**Directions**
All of the data needs to be repeated exactly.
· · ·
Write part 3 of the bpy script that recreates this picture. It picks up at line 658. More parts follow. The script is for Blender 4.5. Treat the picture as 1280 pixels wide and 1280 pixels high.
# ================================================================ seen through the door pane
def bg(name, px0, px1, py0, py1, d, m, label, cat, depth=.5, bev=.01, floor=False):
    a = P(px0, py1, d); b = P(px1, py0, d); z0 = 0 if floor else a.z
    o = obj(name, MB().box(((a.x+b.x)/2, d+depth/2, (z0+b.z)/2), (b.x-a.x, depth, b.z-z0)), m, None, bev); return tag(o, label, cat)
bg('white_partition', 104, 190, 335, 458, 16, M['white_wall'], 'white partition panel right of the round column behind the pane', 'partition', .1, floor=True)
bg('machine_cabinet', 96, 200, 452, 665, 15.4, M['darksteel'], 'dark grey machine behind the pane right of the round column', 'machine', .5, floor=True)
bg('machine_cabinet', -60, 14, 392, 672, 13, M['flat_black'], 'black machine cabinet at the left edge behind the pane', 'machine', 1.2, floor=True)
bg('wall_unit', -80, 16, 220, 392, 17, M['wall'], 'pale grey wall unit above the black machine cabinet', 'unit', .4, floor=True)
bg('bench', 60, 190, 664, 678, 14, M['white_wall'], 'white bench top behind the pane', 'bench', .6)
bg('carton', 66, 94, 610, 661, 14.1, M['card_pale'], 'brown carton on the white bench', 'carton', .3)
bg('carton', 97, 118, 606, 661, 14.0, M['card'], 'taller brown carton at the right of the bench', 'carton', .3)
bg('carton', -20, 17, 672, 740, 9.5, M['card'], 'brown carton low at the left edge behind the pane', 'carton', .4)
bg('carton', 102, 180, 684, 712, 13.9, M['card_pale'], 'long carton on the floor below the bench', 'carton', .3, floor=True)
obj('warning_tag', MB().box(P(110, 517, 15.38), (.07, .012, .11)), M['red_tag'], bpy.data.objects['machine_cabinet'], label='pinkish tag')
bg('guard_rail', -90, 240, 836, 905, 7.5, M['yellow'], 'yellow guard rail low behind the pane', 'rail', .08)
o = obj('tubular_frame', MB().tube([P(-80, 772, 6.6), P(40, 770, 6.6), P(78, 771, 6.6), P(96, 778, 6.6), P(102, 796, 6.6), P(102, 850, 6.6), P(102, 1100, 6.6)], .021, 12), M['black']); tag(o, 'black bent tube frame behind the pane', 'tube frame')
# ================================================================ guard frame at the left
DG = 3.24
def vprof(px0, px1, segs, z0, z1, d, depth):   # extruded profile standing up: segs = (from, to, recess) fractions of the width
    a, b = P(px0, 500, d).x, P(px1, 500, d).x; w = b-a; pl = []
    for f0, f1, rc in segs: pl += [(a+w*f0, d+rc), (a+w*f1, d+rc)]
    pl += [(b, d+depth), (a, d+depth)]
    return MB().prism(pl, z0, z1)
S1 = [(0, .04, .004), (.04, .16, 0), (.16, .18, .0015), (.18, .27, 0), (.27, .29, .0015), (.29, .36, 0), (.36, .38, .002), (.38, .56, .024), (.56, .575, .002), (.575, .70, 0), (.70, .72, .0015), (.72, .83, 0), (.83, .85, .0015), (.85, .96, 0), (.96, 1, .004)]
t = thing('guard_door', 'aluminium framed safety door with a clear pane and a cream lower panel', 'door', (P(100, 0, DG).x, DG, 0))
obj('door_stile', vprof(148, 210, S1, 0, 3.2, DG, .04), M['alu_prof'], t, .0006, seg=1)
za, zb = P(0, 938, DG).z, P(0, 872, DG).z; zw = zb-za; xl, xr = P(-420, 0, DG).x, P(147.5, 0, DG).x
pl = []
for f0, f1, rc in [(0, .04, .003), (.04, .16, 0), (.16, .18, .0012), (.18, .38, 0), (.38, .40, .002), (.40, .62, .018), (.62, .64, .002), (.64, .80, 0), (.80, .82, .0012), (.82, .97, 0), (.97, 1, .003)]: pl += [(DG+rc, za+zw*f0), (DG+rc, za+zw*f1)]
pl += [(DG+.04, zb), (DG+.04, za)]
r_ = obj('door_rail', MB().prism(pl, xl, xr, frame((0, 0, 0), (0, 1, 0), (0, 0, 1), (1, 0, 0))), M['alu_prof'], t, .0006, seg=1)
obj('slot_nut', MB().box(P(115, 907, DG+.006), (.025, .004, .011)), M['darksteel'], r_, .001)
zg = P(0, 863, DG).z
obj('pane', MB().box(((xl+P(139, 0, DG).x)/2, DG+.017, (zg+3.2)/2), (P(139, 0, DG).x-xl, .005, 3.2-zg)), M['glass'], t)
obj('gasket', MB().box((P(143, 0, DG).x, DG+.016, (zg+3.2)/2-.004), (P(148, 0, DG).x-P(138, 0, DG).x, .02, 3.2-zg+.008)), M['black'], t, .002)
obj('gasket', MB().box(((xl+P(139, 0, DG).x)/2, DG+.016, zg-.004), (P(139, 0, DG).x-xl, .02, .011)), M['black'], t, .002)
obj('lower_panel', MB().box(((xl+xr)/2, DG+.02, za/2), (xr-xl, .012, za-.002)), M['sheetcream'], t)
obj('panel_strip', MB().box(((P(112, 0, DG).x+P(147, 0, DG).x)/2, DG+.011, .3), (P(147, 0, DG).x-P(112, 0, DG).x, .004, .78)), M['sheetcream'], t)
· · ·
**Task result**
Write part 3 of the bpy script that recreates this picture. It picks up at line 658. More parts follow. The script is for Blender 4.5. Treat the picture as 1280 pixels wide and 1280 pixels high.
# ================================================================ seen through the door pane
def bg(name, px0, px1, py0, py1, d, m, label, cat, depth=.5, bev=.01, floor=False):
    a = P(px0, py1, d); b = P(px1, py0, d); z0 = 0 if floor else a.z
    o = obj(name, MB().box(((a.x+b.x)/2, d+depth/2, (z0+b.z)/2), (b.x-a.x, depth, b.z-z0)), m, None, bev); return tag(o, label, cat)
bg('white_partition', 104, 190, 335, 458, 16, M['white_wall'], 'white partition panel right of the round column behind the pane', 'partition', .1, floor=True)
bg('machine_cabinet', 96, 200, 452, 665, 15.4, M['darksteel'], 'dark grey machine behind the pane right of the round column', 'machine', .5, floor=True)
bg('machine_cabinet', -60, 14, 392, 672, 13, M['flat_black'], 'black machine cabinet at the left edge behind the pane', 'machine', 1.2, floor=True)
bg('wall_unit', -80, 16, 220, 392, 17, M['wall'], 'pale grey wall unit above the black machine cabinet', 'unit', .4, floor=True)
bg('bench', 60, 190, 664, 678, 14, M['white_wall'], 'white bench top behind the pane', 'bench', .6)
bg('carton', 66, 94, 610, 661, 14.1, M['card_pale'], 'brown carton on the white bench', 'carton', .3)
bg('carton', 97, 118, 606, 661, 14.0, M['card'], 'taller brown carton at the right of the bench', 'carton', .3)
bg('carton', -20, 17, 672, 740, 9.5, M['card'], 'brown carton low at the left edge behind the pane', 'carton', .4)
bg('carton', 102, 180, 684, 712, 13.9, M['card_pale'], 'long carton on the floor below the bench', 'carton', .3, floor=True)
obj('warning_tag', MB().box(P(110, 517, 15.38), (.07, .012, .11)), M['red_tag'], bpy.data.objects['machine_cabinet'], label='pinkish tag')
bg('guard_rail', -90, 240, 836, 905, 7.5, M['yellow'], 'yellow guard rail low behind the pane', 'rail', .08)
o = obj('tubular_frame', MB().tube([P(-80, 772, 6.6), P(40, 770, 6.6), P(78, 771, 6.6), P(96, 778, 6.6), P(102, 796, 6.6), P(102, 850, 6.6), P(102, 1100, 6.6)], .021, 12), M['black']); tag(o, 'black bent tube frame behind the pane', 'tube frame')
# ================================================================ guard frame at the left
DG = 3.24
def vprof(px0, px1, segs, z0, z1, d, depth):   # extruded profile standing up: segs = (from, to, recess) fractions of the width
    a, b = P(px0, 500, d).x, P(px1, 500, d).x; w = b-a; pl = []
    for f0, f1, rc in segs: pl += [(a+w*f0, d+rc), (a+w*f1, d+rc)]
    pl += [(b, d+depth), (a, d+depth)]
    return MB().prism(pl, z0, z1)
S1 = [(0, .04, .004), (.04, .16, 0), (.16, .18, .0015), (.18, .27, 0), (.27, .29, .0015), (.29, .36, 0), (.36, .38, .002), (.38, .56, .024), (.56, .575, .002), (.575, .70, 0), (.70, .72, .0015), (.72, .83, 0), (.83, .85, .0015), (.85, .96, 0), (.96, 1, .004)]
t = thing('guard_door', 'aluminium framed safety door with a clear pane and a cream lower panel', 'door', (P(100, 0, DG).x, DG, 0))
obj('door_stile', vprof(148, 210, S1, 0, 3.2, DG, .04), M['alu_prof'], t, .0006, seg=1)
za, zb = P(0, 938, DG).z, P(0, 872, DG).z; zw = zb-za; xl, xr = P(-420, 0, DG).x, P(147.5, 0, DG).x
pl = []
for f0, f1, rc in [(0, .04, .003), (.04, .16, 0), (.16, .18, .0012), (.18, .38, 0), (.38, .40, .002), (.40, .62, .018), (.62, .64, .002), (.64, .80, 0), (.80, .82, .0012), (.82, .97, 0), (.97, 1, .003)]: pl += [(DG+rc, za+zw*f0), (DG+rc, za+zw*f1)]
pl += [(DG+.04, zb), (DG+.04, za)]
r_ = obj('door_rail', MB().prism(pl, xl, xr, frame((0, 0, 0), (0, 1, 0), (0, 0, 1), (1, 0, 0))), M['alu_prof'], t, .0006, seg=1)
obj('slot_nut', MB().box(P(115, 907, DG+.006), (.025, .004, .011)), M['darksteel'], r_, .001)
zg = P(0, 863, DG).z
obj('pane', MB().box(((xl+P(139, 0, DG).x)/2, DG+.017, (zg+3.2)/2), (P(139, 0, DG).x-xl, .005, 3.2-zg)), M['glass'], t)
obj('gasket', MB().box((P(143, 0, DG).x, DG+.016, (zg+3.2)/2-.004), (P(148, 0, DG).x-P(138, 0, DG).x, .02, 3.2-zg+.008)), M['black'], t, .002)
obj('gasket', MB().box(((xl+P(139, 0, DG).x)/2, DG+.016, zg-.004), (P(139, 0, DG).x-xl, .02, .011)), M['black'], t, .002)
obj('lower_panel', MB().box(((xl+xr)/2, DG+.02, za/2), (xr-xl, .012, za-.002)), M['sheetcream'], t)
obj('panel_strip', MB().box(((P(112, 0, DG).x+P(147, 0, DG).x)/2, DG+.011, .3), (P(147, 0, DG).x-P(112, 0, DG).x, .004, .78)), M['sheetcream'], t)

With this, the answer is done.